А лексика! "Двурушник", "с двойным дном", "бес лукавый" - пламенный привет от З.Кедриной с А.Васильевым (литераторы, выступавшие на стороне обвинения. - "EL-НГ")! Даже словом "перевертыш", взятым прямо из фельетона "Известий" времен процесса Синявского-Даниэля, Н.Воронель не брезгует. Синявский мечтал о побеге рукописей за границу, о потоке второй литературы, о прозе второй половины века, достойной той поэзии, которая была в первой. И он это сделал, открыл собою такой поток. У Н.Воронель об этом говорится так: "Вот он и утешал свою совесть, показывая властям кукиш в кармане".
И это печатает журнал "Вопросы литературы", хоть какой-то, но все же авторитет в определении историко-литературной перспективы! Словно ничего не было. Ни отваги, ни заслуги, ни полного творческого одиночества, ни огромного литературного труда!

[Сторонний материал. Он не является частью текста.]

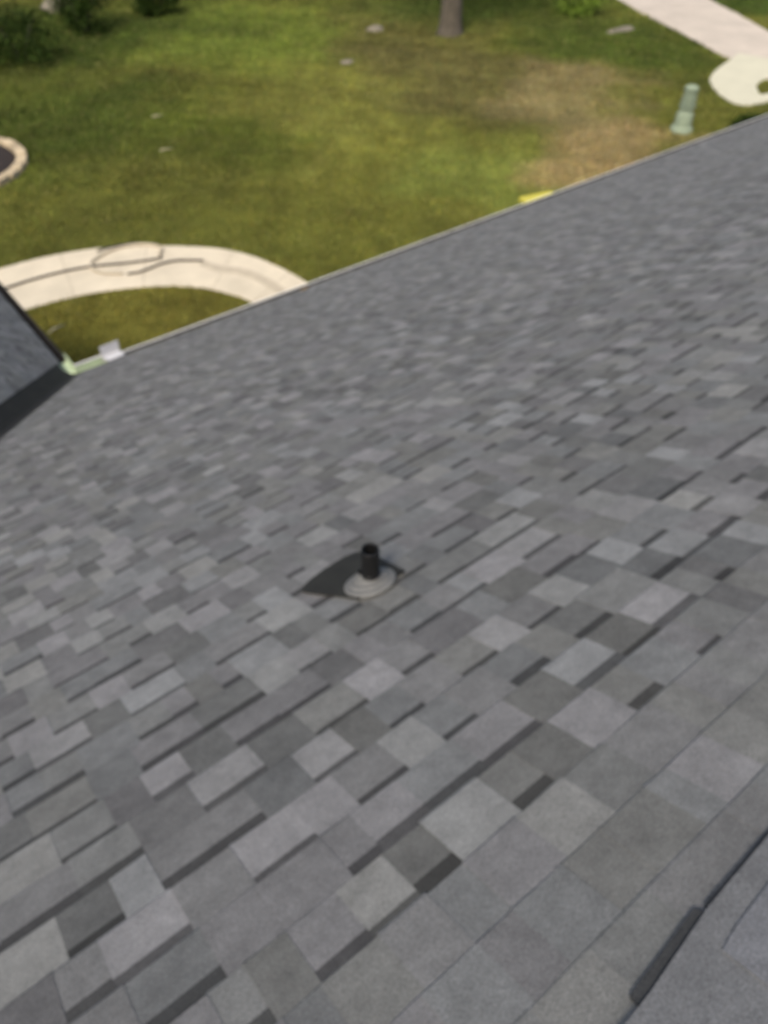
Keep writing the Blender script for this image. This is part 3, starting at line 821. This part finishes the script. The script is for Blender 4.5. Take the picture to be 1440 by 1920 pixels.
def rock(label, loc, size, seed):
    bm = bmesh.new()
    bmesh.ops.create_icosphere(bm, subdivisions=3, radius=1.0)
    r = random.Random(seed)
    ph = [r.uniform(0, 6) for _ in range(6)]
    for v in bm.verts:
        p = v.co
        k = 1 + 0.12 * math.sin(3 * p.x + ph[0]) + 0.10 * math.sin(4 * p.y + ph[1]) + 0.08 * math.sin(5 * p.z + 3 * p.x + ph[2]) + r.uniform(-0.02, 0.02)
        v.co = Vector((p.x * size[0], p.y * size[1], max(p.z, -0.35) * size[2])) * k
    o = link('garden_rock', from_bm('garden_rock', bm), [M_ROCK])
    o.location = loc
    tag(o, label, 'rock')
rock('pale grey rock at the very top edge between dark shrubs', (12.2, 36.6, 0.12), (0.75, 0.6, 0.4), 1)
rock('flat tan stone in the dark grass near the driveway', (27.7, 20.7, 0.02), (0.75, 0.22, 0.09), 2)
rock('small pale stone in the green lawn left of the tree trunk', (17.1, 23.7, 0.0), (0.28, 0.18, 0.08), 3)
rock('grey flat stone near the top of the lawn left of the trunk', (20.4, 26.4, 0.0), (0.4, 0.3, 0.12), 4)

def stick(label, p, rz, ln):
    o = link('stick', tube('stick', [(-ln / 2, 0, 0.03), (-ln * 0.1, 0.02, 0.045), (ln / 2, -0.01, 0.035)], [0.018, 0.022, 0.010], 6), [M_PALE])
    o.location = p; o.rotation_euler = (0, 0, rz)
    tag(o, label, 'stick')
stick('pale stick on the grass inside the walk bend near the wing roof', (2.95, 13.45, 0), 0.3, 0.36)
stick('pale twig in the green lawn above the walk, higher of two', (9.6, 22.7, 0), -0.2, 0.35)
stick('pale twig in the green lawn above the walk, lower of two', (8.6, 20.2, 0), -0.2, 0.35)

def leaf(label, P, R, s, m=M_DRY):
    V = [(-s, 0, 0.003), (-0.3 * s, 0.42 * s, 0.012), (0.5 * s, 0.36 * s, 0.016), (s, 0, 0.004), (0.5 * s, -0.36 * s, 0.014), (-0.3 * s, -0.42 * s, 0.016), (0.1 * s, 0, 0.003)]
    o = link('fallen_leaf', mesh('fallen_leaf', V, [(6, 1, 0), (6, 2, 1), (6, 3, 2), (6, 4, 3), (6, 5, 4), (6, 0, 5)]), [m])
    o.matrix_world = Matrix.Translation(P) @ F_MAIN.to_3x3().to_4x4() @ Matrix.Rotation(R, 4, 'Z')
    tag(o, label, 'leaf')
leaf('orange brown dead leaf lying on the shingles at the eave', F_MAIN @ Vector((4.95, 9.40, 0.012)), 0.2, 0.10)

Неоценимо и потому неоцененно то, что сделал Синявский! Он начал вторую половину ХХ века в русской прозе прямо с того места, где была оборвана серебряная нить. Ему мы обязаны стилистическим раскрепощением. В эпоху дремучей серьезности он восстановил в правах игру. /.../ До понимания и оценки сделанного им еще далеко. И не от Нинель Воронель ожидать исполнения такой задачи - не по ее силам.